Pour leurs proches, ce temps volé est un poids de culpabilité de plus à gérer dans un deuil déjà difficile dans un contexte plus que particulier. Ne pas avoir accès au proche mourant pendant une longue période est un sacrifice lourd à porter. Avoir envie de se rendre à son chevet, juste pour lui tenir la main mais ne pas pouvoir.  Angoisser à l’idée que la personne en perte de facultés cognitives ne comprenne pas ce qui se passe et se sente abandonnée. Se demander chaque jour si la personne est bien. Recevoir des nouvelles par courriel, comprendre la dégénérescence rapide avec chaque fois la peur au ventre que l’information soit fatidique. Savoir qu’elle le sera, inéluctablement. Personne n’a envie de faire ses derniers adieux virtuellement… une ultime conversation dont le niveau de difficulté est décuplé par la distance et la froideur du médium.

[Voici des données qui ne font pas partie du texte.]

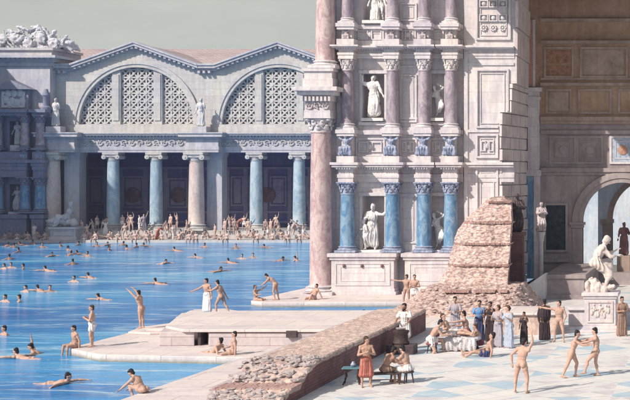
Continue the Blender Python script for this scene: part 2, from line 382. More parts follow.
def cloth_prims(J, mb, kind, infl=1.0):
    rt, fw, up = J['fr']; r2, f2, u2 = J['fr2']
    if kind in ('tunic', 'dress', 'cloak', 'top'):
        mb.ell(J['wst'] - up*.02, (.165*infl,.135*infl,.18), J['fr']); mb.ell(J['wst'] + u2*.13, (.195*infl,.155*infl,.195), J['fr2'])
        mb.cap(J['shL'], J['shR'], .080*infl, .080*infl); mb.cap(J['nk'] + u2*.015, J['nk'] + u2*.02, .07, .07)
        for sd in 'LR': mb.cap(J['sh'+sd], J['sh'+sd].lerp(J['el'+sd], .55 if kind != 'cloak' else 1.0), .082*infl, .075*infl)
        if kind == 'cloak':
            for sd in 'LR': mb.cap(J['el'+sd], J['wr'+sd], .08, .07)
            mb.ell(J['wst'] - fw*.06, (.22,.19,.32), J['fr'])
    if kind == 'top': return
    mb.ell(J['pel'] + up*.03, (.192*infl,.142*infl,.135), J['fr'])
    for s, sd in ((-1,'L'), (1,'R')): mb.ell(J['pel'] - up*.05 + rt*.085*s - fw*.065, (.10,.10,.10), J['fr'])
    fr = {'loin': (.42, 0), 'skirt': (1, .12), 'tunic': (.9, 0), 'dress': (1, .97), 'towel': (1, .72), 'longskirt': (1, .95), 'cloak': (1, .99)}[kind]
    for t in (0, .25, .5, .75, 1):
        hp = J['hpL'].lerp(J['hpR'], t); kn = J['knL'].lerp(J['knR'], t); an = J['anL'].lerp(J['anR'], t)
        mb.cap(hp, hp.lerp(kn, fr[0]), .112*infl, (.105 if fr[1] else .115)*infl)
        if fr[1]: mb.cap(kn, kn.lerp(an, fr[1]), .105*infl, .125*infl)
CACHE = {}
def figure_meshes(key, P, vox=.02, fing=False, cloth=(), hair=True, long=False, beard=False, bulk=1.0, eyes=False, hairmat=None):
    """returns (body mesh, hair mesh, [(cloth name, mesh)], lowest z)"""
    if key in CACHE: return CACHE[key]
    J = skeleton(P); mb = MB(); body_prims(J, mb, fing, bulk=bulk)
    me = remesh(mb, vox, 2 if vox < .015 else 1); low = min(v.co.z for v in me.vertices)
    if eyes:
        hr, hf, hu = J['hfr']; c = J['hd']
        e = MB()
        for s in (-1, 1): e.ell(c + hr*.032*s + hf*.090 + hu*.012, (.015,.010,.009), J['hfr'], 8, 6)
        n1 = len(e.f); e.ell(c + hf*.088 - hu*.058, (.026,.010,.008), J['hfr'], 8, 6)
        bm = bmesh.new(); bm.from_mesh(me); vs = [bm.verts.new(v) for v in e.v]
        for i, f in enumerate(e.f):
            try:
                q = bm.faces.new([vs[k] for k in f]); q.smooth = True; q.material_index = 1 if i < n1 else 2
            except ValueError: pass
        bm.to_mesh(me); bm.free()
    hm = None
    if hair:
        h = MB(); hair_prims(J, h, long, beard); hm = remesh(h, .012 if vox < .015 else .02, 1)
    cl = []
    for nm, kind in cloth:
        c = MB(); cloth_prims(J, c, kind); cl.append((nm, remesh(c, .018 if vox < .015 else .03, 2, .011)))
    CACHE[key] = (me, hm, cl, low); return CACHE[key]
def setmat(me, *ms):
    me.materials.clear()
    for m in ms: me.materials.append(m)
def person(px, py, pose, yaw, label, z=0.0, skin=0, hair=0, cloth=(), group=None, key=None, vox=.012, fing=True, sit=None, scale=1.0, dz=0, long=False, beard=False, at=None, cat='person', bulk=1.07, sink=None):
    """feet (or seat) on height z under photo pixel px, py. sit: height of the seat above z (pelvis rests there)"""
    key = key or 'h%d' % len(CACHE)
    fresh = key not in CACHE
    if group is None: scale *= 1.10
    me, hm, cl, low = figure_meshes(key, pose, vox, fing, [(c[0], c[1]) for c in cloth], True, long, beard, bulk, eyes=fing)
    p = V(at) if at is not None else G(px, py, z)
    if sink is not None: pz = sink
    elif sit is not None: pz = z + sit + .135*scale
    else: pz = z - low*scale
    if fresh:
        setmat(me, SK[skin], EYE, LIP); setmat(hm, HR[hair])
        for (nm, m), c in zip(cl, cloth): setmat(m, c[2])
    o = bpy.data.objects.new('person', me); col.objects.link(o)
    o.location = (p.x, p.y, pz + dz); o.rotation_euler.z = R(yaw); o.scale = (scale,)*3
    tag(o, label, cat, group)
    h = bpy.data.objects.new('hair', hm); col.objects.link(h); h.parent = o
    for (nm, m) in cl:
        c = bpy.data.objects.new(nm, m); col.objects.link(c); c.parent = o
    return o
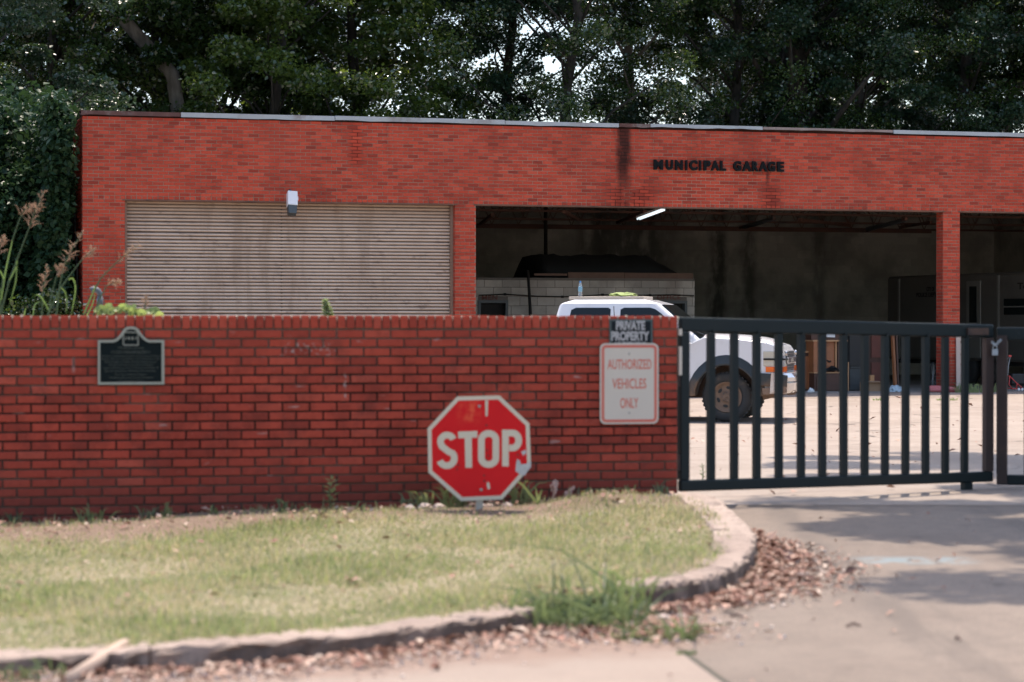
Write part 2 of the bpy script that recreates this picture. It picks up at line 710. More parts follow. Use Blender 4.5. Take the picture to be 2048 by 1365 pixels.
class BrickPile:
    """bricks joined into one mesh"""

    def __init__(self, seed):
        self.mb = MB()
        self.r = np.random.default_rng(seed)

    def add(self, c, L, Hh, D, rz=0.0, jit=.0015, ins=.004):
        vs = brick_verts(L, Hh, D, self.r, jit, ins)
        ca, sa = math.cos(rz), math.sin(rz)
        dy = float(np.clip(self.r.normal(0, .001), -.002, .002))
        vs = [(c[0] + x * ca - (y + dy) * sa, c[1] + x * sa + (y + dy) * ca, c[2] + z) for x, y, z in vs]
        self.mb.add(vs, BRICK_F, 0, float(np.clip(self.r.beta(2, 2), 0, 1)))


# ------------------------------------------------------------------ low front wall
wall = thing('brick_wall', 'long low red brick wall with an upright brick cap, carrying the plaque and signs', 'wall', (0, 18.3, 0), WTH)


def wall_s(px):
    u = (px - 1024) / FPX
    Y = 18.3 / (1 - u * math.tan(WTH))
    return u * Y / math.cos(WTH)


def wall_pt(px, py):
    u = (px - 1024) / FPX
    Y = 18.3 / (1 - u * math.tan(WTH))
    return wall_s(px), CZ - (py - HOR) / FPX * Y


W_TOP = CZ + (HOR - 632.5) / FPX * 18.3
W_END = wall_s(1356)
W_START = -7.1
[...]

Le deuil est particulièrement complexe en temps de pandémie. Pleurer à 2 mètres de distance, c’est contre-nature. Ne pas pouvoir se réunir, se serrer, se soutenir en famille est extrêmement difficile. Les câlins virtuels sont très loin d’être aussi réconfortants. Ne pas en recevoir est difficile mais ne pas en donner l’est peut-être plus encore. Le contexte actuel entraine plusieurs défis supplémentaires au processus de deuil.

Il est d’autant plus important de prendre le temps. De respirer, de prendre l’air, de garder le contact avec les proches, de prendre soin de soi. Le temps qui nous a manqué est aussi celui qui nous guérira.